By XING YI | China Daily | Updated: 2016-11-09 07:50

Translator recalls meeting Qian Zhongshu

Duncan Campbell speaks at a forum on China studies in Beijing.  [Photo provided to China Daily]

The late author Qian Zhongshu is best known for his satirical novel Fortress Besieged.

Qian's scholastic works, however, are sometimes difficult to follow because of the classical references.

Duncan Campbell, 61, a China scholar from New Zealand, is one person who has tried to take Qian to the world over the past 30 years by translating his writings.

In August, Campbell received the China Book Award for Special Contributions, a national honor for foreign writers, translators and publishers who have significantly helped in popularizing Chinese books and promoting cultural exchanges between China and the world.

His translation of a collection of Qian's literary criticisms, Patchworks: Seven Essays on Art and Literature, was published in 2014.

"All translation is difficult," Campbell writes in the translator's introduction of the book.

"More foolhardy an enterprise it is to attempt to translate the work of a man as erudite and broadly read as Qian Zhongshu."

Campbell started the translation project while he was earning his PhD in Chinese studies in the 1980s with mentor John Minford at Auckland University.

Minford has translated many Chinese classics, including Dream of the Red Chamber, The Art of War and I Ching.

"Once I said to him that I read an interesting article (titled) Chinese Poetry and Chinese Painting by Qian Zhongshu, and he said 'Why don't you translate it?'" says Campbell during a recent interview in Beijing.

In 1987, Campbell brought some of his early drafts during his visit to Beijing to meet Qian. The Chinese author died in 1998.

Campbell recalls the "unforgettable early December afternoon" when Qian regaled him with tales of the specific literary contexts of a number of his essays.

"He liked my translation," Campbell says of Qian. "When I went there, I started to speak in Chinese at first, but then I realized he speaks English beautifully.

"He was always laughing. He was a man of such learning, but he was just like a kid, very lively."

The translation project was then laid aside by Campbell, because he didn't think about publishing his work back then.

It was in 2014 when Qian's widow, Yang Jiang, also a well-known Chinese author and translator, gave the go-ahead for Campbell's translation to be published.

Other than Qian's essays, Campbell has translated works by Zhang Dai, a Ming Dynasty (1368-1644) essayist, and it is expected to be published next year.

The new book includes Zhang's travelogue about West Lake in Hangzhou, and other essays about pastimes of traditional Chinese scholars, such as playing musical instrument, Chinese chess, calligraphy and Chinese painting.

Campbell was among the first batch of foreign exchange students who came to China immediately after the "cultural revolution" (1966-76).

Campbell considered himself a Marxist when he came to China then. It was two weeks after China's founding father Mao Zedong's death in 1976 that Campbell arrived in Beijing.
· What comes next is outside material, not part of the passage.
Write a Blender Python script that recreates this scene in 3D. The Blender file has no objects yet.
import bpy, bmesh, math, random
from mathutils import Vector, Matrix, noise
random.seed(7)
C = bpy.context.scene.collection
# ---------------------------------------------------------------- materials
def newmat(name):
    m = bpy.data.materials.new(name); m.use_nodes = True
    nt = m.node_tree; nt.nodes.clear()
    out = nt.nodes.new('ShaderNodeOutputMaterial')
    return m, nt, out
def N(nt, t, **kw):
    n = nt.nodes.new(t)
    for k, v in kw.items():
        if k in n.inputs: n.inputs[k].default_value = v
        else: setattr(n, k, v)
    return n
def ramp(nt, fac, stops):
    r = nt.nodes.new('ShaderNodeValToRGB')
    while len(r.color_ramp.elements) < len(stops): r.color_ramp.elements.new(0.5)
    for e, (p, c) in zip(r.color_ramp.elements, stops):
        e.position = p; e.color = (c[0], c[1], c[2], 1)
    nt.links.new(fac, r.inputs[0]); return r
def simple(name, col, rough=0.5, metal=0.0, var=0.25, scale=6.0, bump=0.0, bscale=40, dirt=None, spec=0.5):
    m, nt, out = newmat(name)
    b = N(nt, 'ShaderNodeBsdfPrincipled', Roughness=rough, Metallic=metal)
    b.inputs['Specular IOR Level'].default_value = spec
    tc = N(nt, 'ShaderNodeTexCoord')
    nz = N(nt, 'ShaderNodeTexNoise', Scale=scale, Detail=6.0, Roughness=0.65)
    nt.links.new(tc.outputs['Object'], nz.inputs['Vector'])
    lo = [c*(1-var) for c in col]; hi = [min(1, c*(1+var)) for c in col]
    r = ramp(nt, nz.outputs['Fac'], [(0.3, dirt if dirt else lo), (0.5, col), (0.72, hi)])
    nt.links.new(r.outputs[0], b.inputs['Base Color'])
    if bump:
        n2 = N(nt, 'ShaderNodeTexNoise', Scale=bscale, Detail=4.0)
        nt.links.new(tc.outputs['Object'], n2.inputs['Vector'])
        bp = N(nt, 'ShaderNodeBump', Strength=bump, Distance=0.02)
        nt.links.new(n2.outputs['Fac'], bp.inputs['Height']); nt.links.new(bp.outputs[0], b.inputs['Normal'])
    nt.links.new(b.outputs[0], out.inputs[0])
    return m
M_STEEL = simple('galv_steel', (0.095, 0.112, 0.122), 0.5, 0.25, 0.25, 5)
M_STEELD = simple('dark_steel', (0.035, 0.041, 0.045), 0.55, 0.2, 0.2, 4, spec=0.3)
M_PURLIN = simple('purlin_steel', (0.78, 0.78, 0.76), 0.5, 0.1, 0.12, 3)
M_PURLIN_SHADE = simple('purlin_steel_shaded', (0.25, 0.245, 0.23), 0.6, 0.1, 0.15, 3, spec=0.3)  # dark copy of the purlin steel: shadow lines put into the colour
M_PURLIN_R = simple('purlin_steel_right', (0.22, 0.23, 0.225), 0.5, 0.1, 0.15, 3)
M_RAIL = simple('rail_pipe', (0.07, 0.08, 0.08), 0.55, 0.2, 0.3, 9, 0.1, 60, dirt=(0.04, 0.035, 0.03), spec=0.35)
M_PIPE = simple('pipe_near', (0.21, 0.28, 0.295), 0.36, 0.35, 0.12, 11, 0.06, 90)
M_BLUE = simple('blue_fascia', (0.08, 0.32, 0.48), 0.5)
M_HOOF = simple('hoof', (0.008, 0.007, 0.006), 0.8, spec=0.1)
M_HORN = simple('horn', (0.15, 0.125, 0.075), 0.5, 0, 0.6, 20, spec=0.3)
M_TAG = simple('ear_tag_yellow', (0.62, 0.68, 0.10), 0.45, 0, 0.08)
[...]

Campbell first studied at the Beijing Language and Culture University and then transferred to the history department of Nanjing University in East China's Jiangsu province, where he studied classical Chinese and found himself fascinated by Chinese traditional libraries and gardens.

Later, he spent years in Peking University on research under the guidance of Chinese novelist Wu Zuxiang.

Campbell now teaches Chinese studies at Victoria University of Wellington.

He says there are more students interested in learning the language, history and culture than when he decided to first study Chinese.

"Initially when I came, I thought it was a detour," Campbell says of his first visit to China.

"Maybe spend two years having a good time, ... and go back to do something sensible."

But he was "captured" by what he saw in the country.